First principles study of structural, electronic and magnetic properties of SnGen(0, ±1) (n = 1–17) clusters

Abstract

The structures, relative stability and magnetic properties of pure Gen+1, neutral cationic and anionic SnGen (n = 1–17) clusters have been investigated by using the first principles density functional theory implemented in SIESTA packages. We find that with the increasing of cluster size, the Gen+1 and SnGen(0, ±1) clusters tend to adopt compact structures.
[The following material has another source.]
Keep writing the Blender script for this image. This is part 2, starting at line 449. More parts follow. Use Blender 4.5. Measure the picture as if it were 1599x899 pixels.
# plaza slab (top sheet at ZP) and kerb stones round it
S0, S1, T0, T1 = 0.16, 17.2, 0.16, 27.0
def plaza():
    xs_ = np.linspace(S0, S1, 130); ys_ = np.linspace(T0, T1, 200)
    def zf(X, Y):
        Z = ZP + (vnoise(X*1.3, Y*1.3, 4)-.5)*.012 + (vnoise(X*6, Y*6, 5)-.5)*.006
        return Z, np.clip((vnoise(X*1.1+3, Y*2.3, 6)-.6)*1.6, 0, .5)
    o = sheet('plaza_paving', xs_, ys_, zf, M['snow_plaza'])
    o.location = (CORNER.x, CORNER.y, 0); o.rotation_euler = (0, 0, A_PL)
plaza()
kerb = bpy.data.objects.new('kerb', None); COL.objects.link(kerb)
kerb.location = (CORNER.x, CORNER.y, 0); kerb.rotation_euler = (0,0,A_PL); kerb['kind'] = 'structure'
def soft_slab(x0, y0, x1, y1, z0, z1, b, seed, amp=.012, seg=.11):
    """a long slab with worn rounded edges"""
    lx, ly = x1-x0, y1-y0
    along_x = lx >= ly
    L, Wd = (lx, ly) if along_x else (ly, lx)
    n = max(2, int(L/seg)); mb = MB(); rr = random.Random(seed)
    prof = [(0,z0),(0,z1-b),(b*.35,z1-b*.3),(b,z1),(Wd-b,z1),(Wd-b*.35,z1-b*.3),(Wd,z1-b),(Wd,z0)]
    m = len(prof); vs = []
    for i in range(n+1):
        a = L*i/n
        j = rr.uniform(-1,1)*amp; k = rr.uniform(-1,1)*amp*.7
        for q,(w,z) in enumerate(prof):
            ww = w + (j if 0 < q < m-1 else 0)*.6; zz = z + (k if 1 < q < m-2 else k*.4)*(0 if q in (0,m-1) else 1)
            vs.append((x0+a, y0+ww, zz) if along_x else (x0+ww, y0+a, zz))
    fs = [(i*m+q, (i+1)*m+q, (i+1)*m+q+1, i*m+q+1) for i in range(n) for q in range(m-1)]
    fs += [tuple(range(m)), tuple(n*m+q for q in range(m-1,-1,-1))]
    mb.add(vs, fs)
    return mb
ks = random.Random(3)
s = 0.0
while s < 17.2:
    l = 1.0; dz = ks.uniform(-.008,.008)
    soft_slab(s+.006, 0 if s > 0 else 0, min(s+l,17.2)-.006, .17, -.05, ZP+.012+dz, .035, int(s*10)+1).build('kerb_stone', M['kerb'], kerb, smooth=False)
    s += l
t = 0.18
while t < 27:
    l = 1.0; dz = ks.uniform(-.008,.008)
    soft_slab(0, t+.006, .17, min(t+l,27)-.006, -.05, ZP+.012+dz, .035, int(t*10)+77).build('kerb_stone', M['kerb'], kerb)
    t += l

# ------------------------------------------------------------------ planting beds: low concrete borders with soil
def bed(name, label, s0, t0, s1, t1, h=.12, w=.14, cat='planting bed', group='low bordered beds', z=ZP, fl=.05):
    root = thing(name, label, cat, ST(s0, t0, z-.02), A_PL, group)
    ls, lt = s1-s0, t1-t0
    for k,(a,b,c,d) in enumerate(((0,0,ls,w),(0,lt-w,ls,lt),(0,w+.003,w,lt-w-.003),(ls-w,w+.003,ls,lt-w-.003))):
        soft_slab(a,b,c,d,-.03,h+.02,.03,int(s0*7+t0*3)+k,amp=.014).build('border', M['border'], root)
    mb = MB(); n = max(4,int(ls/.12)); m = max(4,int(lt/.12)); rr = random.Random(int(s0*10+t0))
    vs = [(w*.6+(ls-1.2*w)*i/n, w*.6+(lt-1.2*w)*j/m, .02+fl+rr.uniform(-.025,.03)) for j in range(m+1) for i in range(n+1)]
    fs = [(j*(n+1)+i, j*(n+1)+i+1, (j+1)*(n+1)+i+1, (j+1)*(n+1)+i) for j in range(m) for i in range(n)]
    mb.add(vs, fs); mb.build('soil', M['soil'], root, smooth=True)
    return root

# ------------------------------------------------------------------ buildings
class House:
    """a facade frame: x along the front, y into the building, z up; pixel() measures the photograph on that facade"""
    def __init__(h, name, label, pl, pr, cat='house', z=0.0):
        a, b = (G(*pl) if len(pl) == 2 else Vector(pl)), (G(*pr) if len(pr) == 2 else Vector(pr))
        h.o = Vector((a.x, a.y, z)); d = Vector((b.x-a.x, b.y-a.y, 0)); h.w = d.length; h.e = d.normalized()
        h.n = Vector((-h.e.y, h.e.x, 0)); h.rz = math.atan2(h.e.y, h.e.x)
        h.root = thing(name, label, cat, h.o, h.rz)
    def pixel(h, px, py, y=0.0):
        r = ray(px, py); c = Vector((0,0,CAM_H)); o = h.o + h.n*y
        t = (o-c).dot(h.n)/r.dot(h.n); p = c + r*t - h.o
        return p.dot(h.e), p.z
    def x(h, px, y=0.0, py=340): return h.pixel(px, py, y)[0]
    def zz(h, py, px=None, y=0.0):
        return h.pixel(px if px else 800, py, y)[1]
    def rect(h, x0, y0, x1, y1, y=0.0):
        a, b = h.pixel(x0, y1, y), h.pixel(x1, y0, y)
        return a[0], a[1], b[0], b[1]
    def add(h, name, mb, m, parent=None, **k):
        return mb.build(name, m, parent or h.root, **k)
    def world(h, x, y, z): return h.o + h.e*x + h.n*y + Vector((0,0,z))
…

It has been also found that the Sn atom occupied a peripheral position for SnGen clusters when n < 12 and occupied a core position for n > 12. The structural and electronic properties such as optimized geometries, fragmentation energy, binding energy per atom, HOMO–LUMO gaps and second-order differences in energy of the pure Ge n+1 and SnGen clusters in their ground state are calculated and analyzed. All isomers of neutral SnGen clusters are generally nonmagnetic except for n = 1 and 4, where the total spin magnetic moments is 2μb. The total (DOS) and partial density of states of these clusters have been calculated to understand the origin of peculiar magnetic properties. The cluster size dependence of vertical ionization potentials, vertical electronic affinities, chemical hardness, adiabatic electron affinities and adiabatic ionization potentials have been calculated and discussed.